If we look at the Child and Youth Care field in South Africa it seems we have for so long battled against others who do not see our worth or who feel threatened by us. Why is it that the vision of all of us putting our strengths together and fighting for the rights of young people is a mere daydream. Why do we find colleagues fighting against one another in institutions, fighting against the children we care for, fighting against the principles we put in place to keep us all on track. When Rome is burning, as it is here with our increasing drug problems, the single parent who is not coping, the teachers who are not managing in the classrooms, society which is plagued by crime, surely we need each and every one who is committed to helping in what ever way they can. When people are threatened they become defensive “simple survival strategy. So when we say we are against something or someone, the battle begins. If social workers are against child care, it feels as if it is us they are against and we become defensive and form battle lines. Would it not be more useful if we sat down in counsel with one another and battled together for answers.

The great spirit certainly has an abundance outlook – only watch the Planet Earth series for one hour to realise how much there is in life and of life. “We are awash in a sea of possibilities.” When we think with our egos we usually think with a meanness of spirit. There is enough for everyone if we only all battled together for one another.

There is more than enough work for both social workers and child care workers, each in their own way.
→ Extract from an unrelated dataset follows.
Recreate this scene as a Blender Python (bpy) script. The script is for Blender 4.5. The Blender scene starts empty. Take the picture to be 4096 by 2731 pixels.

And there are many ways – each with its own wisdom. And we all become more as we share in and learn about these ways with others. And yet we continue to make the small mean choices that harm and hurt. Can we not learn to celebrate the abundance of life and the endless possibilities open to us that offer answers to our many problems – the more ways the more answers surely.

Eliot again -

I am moved by fancies that are curled
Around these images and cling
The notion of some infinitely gentle
Infinitely suffering thing

(Preludes)

Can we not find it within us, within our own great spirit “the ability to care for each and every suffering thing together. Let us go to that place that Rumi spoke of “the place where there is no right or wrong“ and meet one another there.

* T.S. Eliot posed the question: “Where is the wisdom we have lost in knowledge? Where is the knowledge we have lost in information?”